The moving “Blackberry Winter” was inspired by a cold summer day. “You know how I feel about chilly weather,” McMurtry said.

And then there is “Jackie,” which is yet another song McMurtry has written about women and horses.

“Jackie is a composite of what I’ve seen,” McMurtry said. “I’ve known a lot of women addicted to horses.”

McMurtry enjoys making music but he acknowledges that it is indeed work.

“This is a job,” McMurtry said. “It’s not like I’m relaxing. I love to write but it takes effort. I have to do it since I got to have a job. I put out records so I can keep touring. But it’s worked out for me since I never sold that many records.

“Nobody is buying anybody’s music anymore. It’s all about touring and a lot of these guys that are headlining (theaters and amphitheaters) are doing great just by selling merchandise. When I was (opening) for (Jason) Isbell (in 2021), they were selling $40,000 worth of merchandise every night. It’s amazing how so much has changed over the last 25 years in this business. I’m just grateful I can make a living.”

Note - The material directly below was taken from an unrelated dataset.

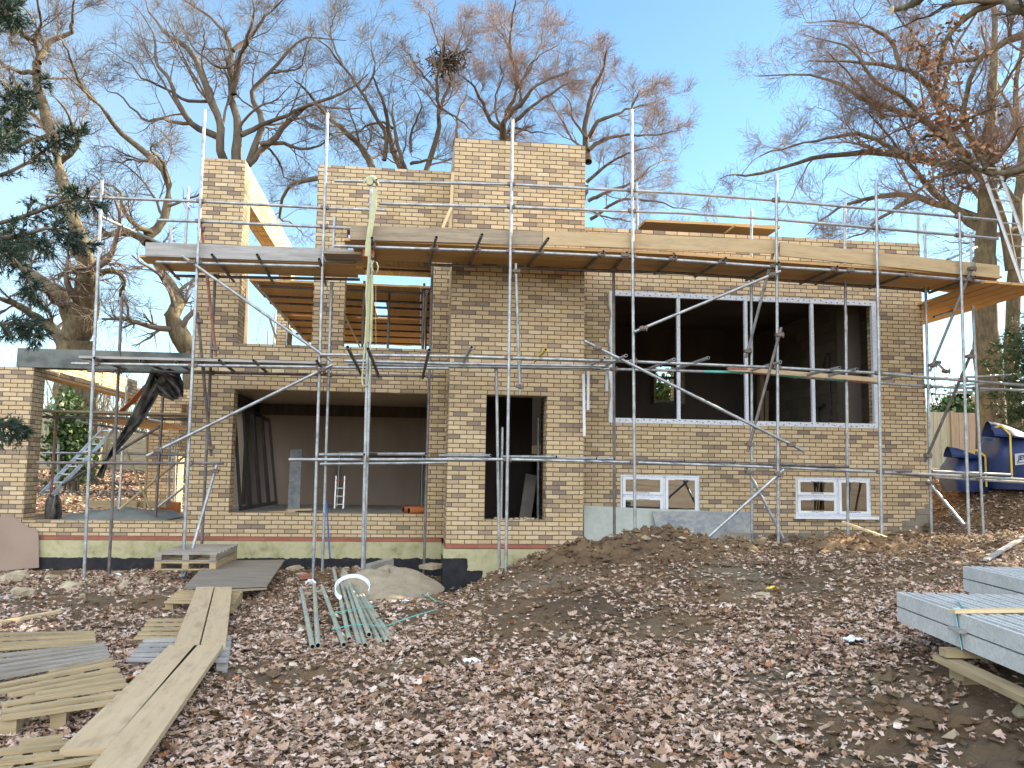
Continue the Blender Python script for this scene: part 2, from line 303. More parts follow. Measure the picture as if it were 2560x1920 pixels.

However, like many musicians, McMurtry can no longer afford to live in Austin, which has been booming for years since corporations have moved to the capital of Texas and transformed the landscape of the once relatively sleepy musician’s town. Austin is now bustling but it has displaced musicians, who have been the soul of the city, which is known as the live music capital of the world.

“Everyone I know is moving out of town,” McMurtry said. “I moved out years ago. I don’t live far from town. I’m about a half-hour away from Austin (in Lockhart) but it’s a shame how things have changed.”

A number of Austin venues have been knocked down, such as the historic Liberty Lunch, due to downtown location. However, such iconic venues as the Broken Spoke and The Continental Club still exist. McMurtry still has a regular gig at the latter. “But I often have a hard time finding parking,” McMurtry said

But McMurtry doesn’t think about Austin while out on the road. “I focus on my music and the cities I go back to,” McMurtry said. “I still love going from town to town. It’s what I do.”

McMurtry is just trying to play Northern cities before winter arrives.

“It’s nice when I can work that out,” McMurtry said. “I still don’t know how the women in Spokane can dress like they do when it’s that cold. I can’t do it. I guess they’re tougher than me up there.”